Notably, the report said Trump twice asked former White House counsel Don McGahn to fire Mueller, an order the lawyer refused to follow and was prepared to resign over. The president was enraged when news of his request, which had been previously reported by The New York Times, became public and privately berated McGahn, who refused to carry out his order, according to the Mueller report.

Another section of the report describing the decision-making process behind the dismissal of former FBI Director James Comey recounted an instance when Trump asked deputy Attorney General Rod Rosenstein to take credit for Comey's dismissal.

Rosenstein refused, “because if the press asked him, he would tell the truth that Comey’s firing was not his idea,” the report said.

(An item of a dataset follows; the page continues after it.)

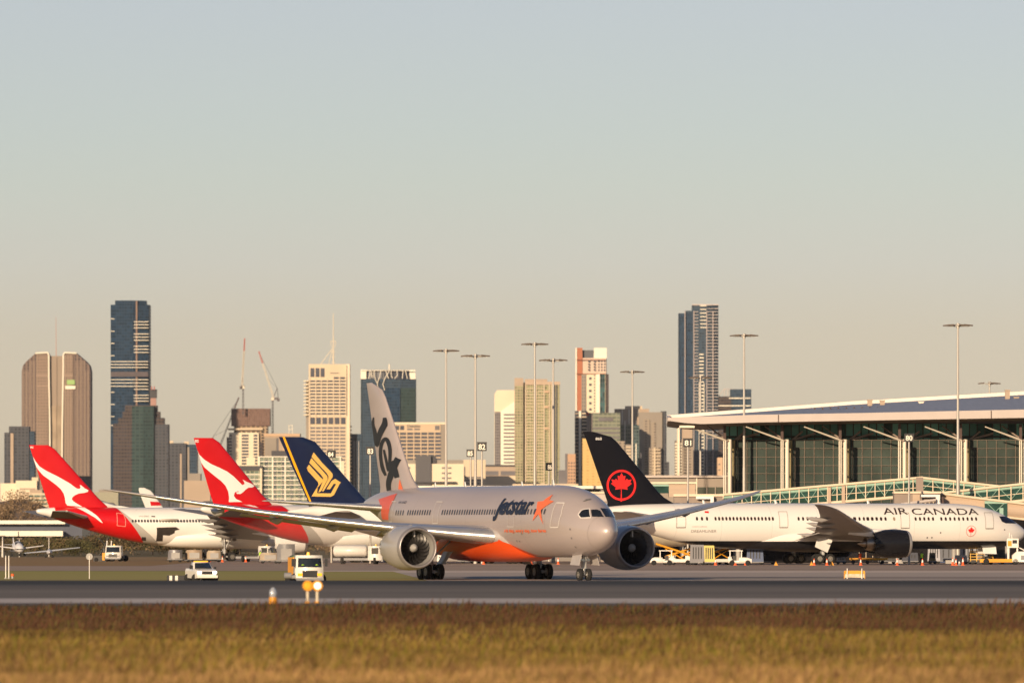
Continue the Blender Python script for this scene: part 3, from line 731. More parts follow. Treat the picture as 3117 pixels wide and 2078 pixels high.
# wordmark, star and slogan
ua, za = js.pick(*c8(172, 608)); ub, zb = js.pick(*c8(742, 318))
js.text_on('Jetstar', ua, za, ub, zb, navy, bold=.041, shear=.24, xh=(.62, .74))
star = [(748, 365), (820, 358), (850, 330), (945, 272), (895, 345), (955, 360), (860, 415), (790, 470), (822, 650), (758, 520), (683, 610), (735, 470)]
js.decal_px([c8(*p) for p in star], 'star_emblem', starc, off=.06)
ua, za = js.pick(*c8(325, 765)); ub, zb = js.pick(*c8(850, 712))
js.text_on('All day, every day, low fares', ua, za, ub, zb, starc, bold=.03, xh=(.62, .76))
js.decal_px([c6(1258, 355), c6(1330, 330), c6(1460, 290), c6(1430, 350), c6(1385, 440), c6(1368, 575), c6(1300, 570), c6(1292, 440)], 'aft_band', pink)
ua, za = js.pick(*c7(400, 402)); ub, zb = js.pick(*c7(525, 370)); js.text_on('VH-VKD', ua, za, ub, zb, navy)
js.fin_stroke_px([c5(330, 510), c5(330, 600), c5(285, 690), c5(250, 780), c5(222, 900), c5(205, 790), c5(185, 690), c5(165, 610), c5(175, 505)], [10, 18, 18, 15, 11, 14, 12, 10, 3], 'lettering', black)
js.fin_poly_px([c5(325, 520), c5(372, 620), c5(330, 690), c5(300, 640)], 'lettering', black)
js.fin_stroke_px([c5(318, 960), c5(345, 1080), c5(385, 1250), c5(402, 1130), c5(405, 960), c5(375, 840), c5(335, 810), c5(295, 860), c5(272, 970), c5(280, 1110), c5(305, 1230), c5(345, 1320)], [6, 8, 9, 9, 11, 12, 11, 10, 10, 10, 11, 7], 'lettering', black, off=.036)
js.fin_stroke_px([c5(520, 1080), c5(470, 1180), c5(420, 1310), c5(385, 1430), c5(395, 1560)], [19, 20, 19, 15, 12], 'lettering', black, off=.04)
js.fin_stroke_px([c5(425, 1120), c5(470, 1230), c5(505, 1350)], [13, 17, 15], 'lettering', black, off=.044)
js.fin_poly_px([c5(541, 1370), c5(590, 1528), c5(522, 1528)], 'tail_emblem', starc)

# ================================================================ white and black airliner at the gate
def c9(x, y): return (1740 + x / 3.267, 1280 + y / 3.267)
def c10(x, y): return (2200 + x / 4.704, 1460 + y / 4.704)
def c11(x, y): return (2620 + x / 4.732, 1460 + y / 4.732)
BLK = (.011, .011, .014)
wht = mat('white_black_paint', (.80, .77, .73), .3, var=.04, streak=(.12, 1, 1), coat=.3, masks=SEAMS((10.5, 17, 24, 30.5, 37, 44, 50), (.62, .58, .54)) + [(BLK, [(0, 0, -1, -2.95)])])
wht_f = mat('white_fairing', (.78, .76, .73), .35, var=.03, masks=[(BLK, [(0, 0, -1, -2.9)])])
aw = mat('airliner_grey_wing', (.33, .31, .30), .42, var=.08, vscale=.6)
blk = mat('gloss_black', BLK, .25, var=.1, spec=.3); redl = mat('leaf_red', (.85, .02, .018), .4, var=0)
finblk = mat('black_fin', (.009, .009, .013), .3, var=.1, spec=.15)
B1 = math.radians(20.57)
ac = seven87('airliner', (67.25, 1076.2, .15), math.pi + B1, 'white airliner with black tail, black belly and black engine parked by the terminal', dict(
    body=wht, fairing=wht_f, wing=aw, stab=mat('white_stab', (.72, .70, .67), .4), fin=finblk, slat=mat('wing_edge_light', (.5, .48, .46), .35, .3), door=MATS['white_trim']), d1=3.05, d2=3.05, doors=False)
for y in (9.75, -9.75):
    ac.engine(20.95, y, 2.6, 1., blk, mat('lip_grey', (.42, .40, .39), .35, .4), MATS['black_hole'], MATS['spinner_grey'], MATS['fan_dark'], pylon=4.3, mpyl=MATS['white_trim'])
u, z = ac.pick(*c11(330, 498)); u2, z2 = ac.pick(*c11(1662, 408))
ac.text_on('AIR', u, z, ac.pick(*c11(682, 498))[0], z2, mat('logo_brown_black', (.03, .015, .014), .5, var=0), bold=.004)
ac.text_on('CANADA', ac.pick(*c11(745, 502))[0], z - .05, u2, z2 - .05, MATS['logo_brown_black'], bold=.004)
zc_ = ac.pick(*c10(650, 555))[1]
ac.windows([run(ac, c9(1245, 970), c9(1345, 970), 3), run(ac, c9(1430, 970), c10(716, 555), 17), run(ac, c10(1085, 555), c10(1340, 555), 5), (ac.pick(*c10(1400, 555))[0], ac.pick(*c10(1880, 555))[0], 7), run(ac, c10(1895, 557), c10(2330, 557), 8), run(ac, c11(95, 560), c11(355, 562), 5), run(ac, c11(790, 565), c11(1040, 565), 5), run(ac, c11(1160, 567), c11(1662, 570), 9)], zc_, mat('cabin_window_brown', (.035, .022, .018), .25, var=0), w_=.30, h=.47)
ac.windows([run(ac, c11(480, 562), c11(480, 562), 1)], zc_, mat('cabin_window_shaded', (.3, .24, .17), .5, var=0), w_=.32, h=.47)
dl = mat('door_line_grey', (.33, .30, .27), .5, var=0); dk = mat('door_sill', (.05, .04, .04), .5, var=0)
for q in (((1040, 955), (1132, 955), (1132, 1060), (1040, 1060), c9), ((792, 455), (915, 455), (930, 680), (812, 680), c10), ((562, 475), (690, 475), (700, 693), (578, 693), c11), ((1775, 472), (1888, 472), (1910, 700), (1798, 700), c11)):
    f_ = q[4]; d_ = ac.outline_px([f_(*p) for p in q[:4]], 'door', dl, .06)
    ac.outline_px([f_(*q[3]), f_(*q[2])], 'door_sill', dk, .12, close=False)
ac.decal_px([c11(1990, 524), c11(2120, 526), c11(2170, 560), c11(2236, 628), c11(2085, 624), c11(2032, 600)], 'cockpit_mask', mat('mask_black', (.01, .012, .03), .25, var=0), cut=.2)
def leaf(cx, cy, r):
    half = [(0, 1.0), (.17, .68), (.36, .76), (.30, .30), (.52, .50), (.58, .36), (.92, .42), (.80, .17), (.95, .06), (.50, -.27), (.57, -.46), (.10, -.40), (.05, -.40)]
    pts = half + [(-x, y) for x, y in reversed(half[1:])]
    return [(cx - x * r, cy + y * r) for x, y in pts]
def ring_bm(cx, cy, r0, r1, n=64):
    bm = bmesh.new(); a = [bm.verts.new((cx + r0 * math.cos(2 * math.pi * i / n), cy + r0 * math.sin(2 * math.pi * i / n), 0)) for i in range(n)]
    c = [bm.verts.new((cx + r1 * math.cos(2 * math.pi * i / n), cy + r1 * math.sin(2 * math.pi * i / n), 0)) for i in range(n)]
    for i in range(n): bm.faces.new((a[i], a[(i + 1) % n], c[(i + 1) % n], c[i]))
    return bm
u, z = ac.pick_fin(*c9(495, 640)); rr_ = 1.98
ac.fin_decal(ring_bm(u, z, rr_ - .27, rr_), 'roundel', redl); ac.fin_decal(flat_bm(leaf(u, z + .12, 1.48)), 'maple_leaf', redl)
ac.fin_decal(flat_bm([(u - .02, z - .5), (u + .06, z - .5), (u + .1, z - 2.1), (u - .06, z - 2.1)]), 'leaf_stem', redl, off=.034)
u, z = ac.pick(*c11(1590, 735)); ac.decal(ring_bm(u, z, .66, .71), 'roundel', mat('leaf_red_dark', (.6, .04, .02), .4, var=0)); ac.decal(flat_bm(leaf(u, z + .05, .5)), 'maple_leaf', redl, off=.045)
ac.decal(flat_bm([(u - .015, z - .15), (u + .03, z - .15), (u + .04, z - .62), (u, z - .62)]), 'leaf_stem', redl, off=.04)
a_ = ac.pick_fin(*c9(238, 192)); b_ = ac.pick_fin(*c9(298, 165)); ac.fin_text('860', a_[0], a_[1], b_[0], b_[1], MATS['white_trim'], bold=.02)
a_ = ac.pick(*c9(1185, 1108)); b_ = ac.pick(*c9(1440, 1082)); ac.text_on('DREAMLINER', a_[0], a_[1], b_[0], b_[1], mat('logo_grey', (.32, .29, .27), .5, var=0))
a_ = ac.pick(*c9(1200, 1056)); b_ = ac.pick(*c9(1345, 1047)); ac.text_on('NORTH AMERICA', a_[0], a_[1], b_[0], b_[1], MATS['logo_grey'])
for p_ in ((957, 828), (1023, 828), (1148, 758), (2070, 716)):
    u, z = ac.pick(*c11(*p_)); b = MB(); b.add([ac.surf(u + .1 * math.cos(t), z + .1 * math.sin(t), .04) for t in [i * math.pi / 4 for i in range(8)]], [tuple(range(8))]); b.build('vent_port', dk, ac.fo)
ac.decal_px([c9(1322, 898), c9(1362, 900), c9(1364, 918), c9(1322, 915)], 'flag', redl)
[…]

These instances, and others in the 448-page report, have raised questions about potential obstruction of justice by the president that Democrats have pledged to continue investigating. Opponents of the president have insisted that the Mueller report falls well short of offering the president the "complete and total exoneration" that he has claimed in recent weeks.

Mueller left open the possibility that Trump could be prosecuted for crimes once he leaves office, but said making a decision about charges would have gone too far because of longstanding Justice Department policy that a sitting president cannot be indicted.

“Fairness concerns counseled against potentially reaching that judgment when no charges can be brought,” Mueller's team wrote in its report, which added that charging a president would leave him with no legal recourse to clear his name or protections normally afforded to criminal defendants.

Despite the report’s revelations, Trump has publicly paraded the investigation’s results as a victory. Asked by a reporter on the White House lawn Monday, he said he was “not even a little bit” worried about impeachment, a possibility that some House Democrats have said remains on the table.